C’est ce qui nous a poussés à ne pas signer les statuts du Concile de Crète, et plus tard à boycotter ledit concile. Aujourd’hui encore, on nous accuse d’avoir boycotté la réunion de Crète sous la pression de l’Église russe, ce qui n’est pas vrai, mais une simple calomnie qui n’a de fondement que dans l’esprit de ses promoteurs. Notre Synode d’Antioche, comme l’a exprimé notre Père, Sa Béatitude le patriarche, a décidé de ne pas y assister, car notre participation serait incomplète puisque nous ne participerions pas à la Liturgie en raison de notre conflit avec nos frères de Jérusalem.
Aujourd’hui, après plus de neuf ans, ce problème revient sous différents noms, et nous avons tous lu ce qui se passe aujourd’hui entre l’Église d’Alexandrie et l’Église de Russie, la potentialité de l’évangélisation en Afrique, et qui a l’autorité pour le faire. Je me demande si ceux qui se rendent en Afrique à partir des soi-disant Églises libres [1] demandent la permission au patriarche d’Alexandrie et de toute l’Afrique, ou à d’autres responsables de l’Église sur place.
Certes, nous devons retourner à la table ronde et discuter de nos problèmes dans une atmosphère fraternelle, afin de donner un exemple de l’esprit conciliaire, cet esprit que nous louons quand cela nous arrange. Sinon, nous deviendrons comme les fils de ce monde qui n’écoutent que ceux qui ont le pouvoir, ceux qui s’occupent des enfants de ce temps, ou les riches qui achètent leurs droits avec leur argent.
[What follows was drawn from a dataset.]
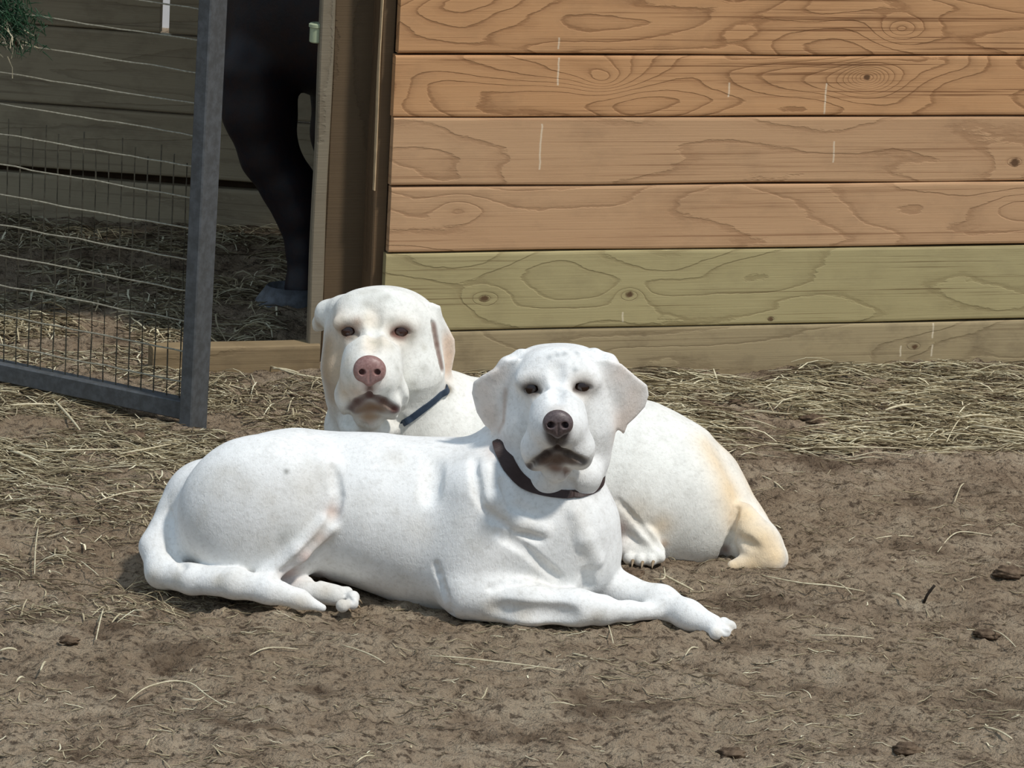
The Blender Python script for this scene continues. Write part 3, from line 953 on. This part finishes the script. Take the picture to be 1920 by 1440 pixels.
    for i in range(70):
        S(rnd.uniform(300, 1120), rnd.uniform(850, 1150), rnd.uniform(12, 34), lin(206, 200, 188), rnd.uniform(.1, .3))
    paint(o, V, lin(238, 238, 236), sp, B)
    for i, e in enumerate(eyes):
        eye_part(B, e+np.array([0, 0.0135, -0.001]), 0.0142, root)
    nose_part(B, 1046, 793, -.184, 27, 25, 15, nose_dark, root, B.S)
    for (x, y, yo) in ((1378, 1179, -.118), (1370, 1188, -.135), (1352, 1194, -.148), (672, 1124, -.094), (670, 1135, -.108), (652, 1141, -.120)):
        p = B.P(x, y, yo+.004); q = p+np.array([0.006, -0.003, -0.005])
        cl = mesh_obj('claw', *tube([p-(q-p)*0.5, p, (p+q)/2+np.array([0, 0, 0.001]), q], 0.0028, 8, lambda u: 1-0.8*u), claw_m, smooth=True); child_in_place(cl, root)
    leather = plain_mat('dark_leather', lin(58, 42, 40), 0.55, 0.4, var=0.4, scale=120, bumpd=0.0005)
    collar_band(B, [(934, 826, .014), (943, 850, .022), (956, 878, .024), (978, 903, .020), (1008, 918, .014), (1045, 926, .012), (1085, 927, .012), (1115, 914, .012), (1128, 896, .010)],
                [(1128, 850, .05), (1085, 800, .09), (1010, 790, .10), (950, 800, .05)], .012, .004, leather, root)
    tg = mesh_obj('buckle', *ball_mesh(B.march([970], [893], ('trunk', 'neck'))[0]+np.array([0, -.004, 0]), 0.008, 14, (1, .5, 1.3)), plain_mat('buckle_metal', lin(120, 104, 100), 0.35, 0.6, 0.6, var=0.3), smooth=True)
    child_in_place(tg, root)
    tag(root, 'white short-haired dog lying in front, head raised, dark collar, one foreleg stretched right', 'dog')
    return root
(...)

Métropolite Isaac d’Allemagne et d’Europe centrale
[1] Titre donné en Angleterre et au Pays de Galles aux organismes religieux, autrefois appelés dissidents ou non-conformistes, qui ne sont pas en communion avec l’Église d’Angleterre ou l’Église catholique. Le terme est devenu d’usage courant à la fin du XIXe siècle et désigne généralement les méthodistes, les presbytériens anglais, les congrégationalistes, les baptistes, les quakers, les unitariens, les Églises du Christ, les Frères de Plymouth, diverses sectes pentecôtistes et, récemment, les mormons.